Sunday, 19 October 2014

Light blue plantain T-shirt

I also really wanted to try the dear and doe patterns, I like the bodice of the centaurĂ©e dress a lot. But it is fall not summer and I have a ton of summer dresses, I don’t need another one. When I was browsing the shop I saw the free Plantain pattern and I decided to make that first before buying a pattern. This way I could see if I understand the instructions and how there sizing is. The instructions where easy to follow. The only downside is how much paper you need to print it.

Long sleeved T-shirts are a staple in my autumn/winter wardrobe. I like to wear them with big knitted cardigans. So the plantain T-shirt is really my style. I made a size 38 and it fits perfect. The bottom is a bit wider and that makes it a really flattering fit. I also like that the neckline nice and open that way I can wear it under a sweater for extra warmth.  I didn’t add the elbow patches because I didn’t have any fabric that would go well with the T-shirt.

Sadly when I was finishing the sleeves and the bottom with a twin needle my sewing machine acted weird.  At some points it would not feed the fabric trough and it would continue to stitch at the same place. I don’t know why I tried to adjust everything the tension on the threats, the stitch length,… but it continued to do that. It made a few small holes in the fabric.

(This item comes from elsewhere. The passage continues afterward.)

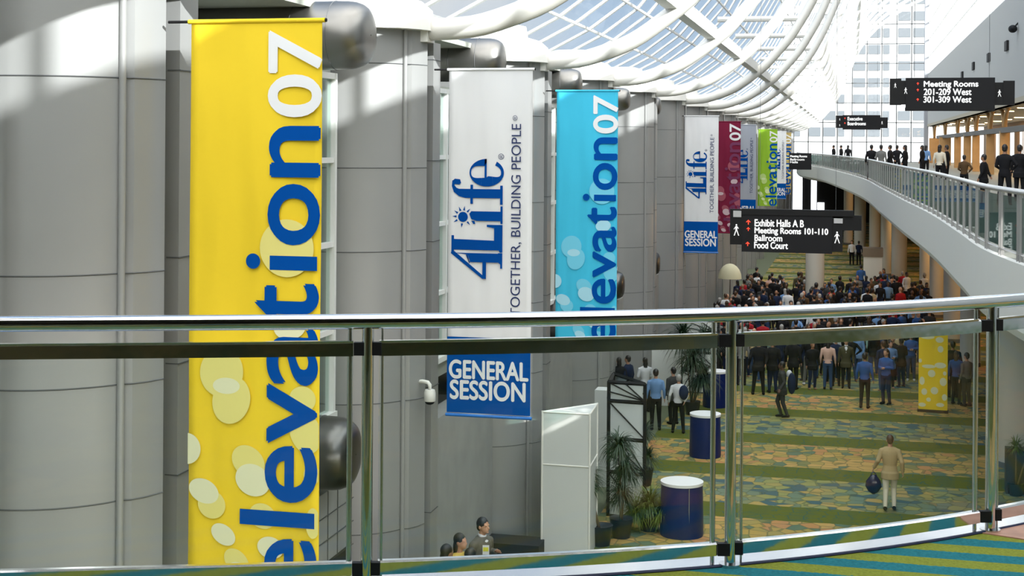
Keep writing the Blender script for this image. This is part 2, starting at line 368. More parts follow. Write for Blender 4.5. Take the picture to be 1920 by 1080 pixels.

You don’t notice them much because I stitched over them but I know they are there. So this one is going to be a T-shirt to wear under a sweater.

Sunday, 5 October 2014

Blue AVA top

The second pattern I have used from my perfect pattern parcel 1 purchase is the AVA dress pattern by Victory patterns. They included a copy shop sized pattern as well as a print at home A4 size. That was awesome, I’m an architecture student and I have easy access to A1-A0 sized printers so not having to tape al the pattern pieces together was great I really like the peplum look of the top so I decided to make that one. I wanted to use the leftover fabric from the transparent dark blue knipmode dress as contrast at the top. So I went to the same fabric outlet shop to find a blue opaque fabric that I could use as the shell fabric. I did fined fabric in the same colour as the fabric from the dress. It’s not the same texture, it’s a lot softer and more drapy that the cotton but I like them together.
According to my measurements I’m a size 6 (the bust matches perfectly and my waist is slightly bigger). The size 6 was way too big for me, it is supposed to fit at the bust and flare out from the waist. So I made the top 3cm smaller on each side at the bust and 1.5cm at the waist. I think a size 4 would have fit me without any alterations so I make a size smaller next time. I didn’t understand the instructions completely, I made version 2 but shorter. After I finised the top I realised that I didn’t use two pieces  G and H, the front and back bodice binding. The instructions say that F and G are optional (the front and back bodice binding). So didn’t need to use G (the front bodice binding) but no idea why I would need to use bias binding when sewing the two back pieces together. I just sewed them together and that worked out fine. Please tell me if you know what I did wrong.

I will make this pattern again, I love the fit and look of the top and I want to make the dress as well. With a thicker fabric and maybe lace on the top it would be an awesome party dress for the holidays.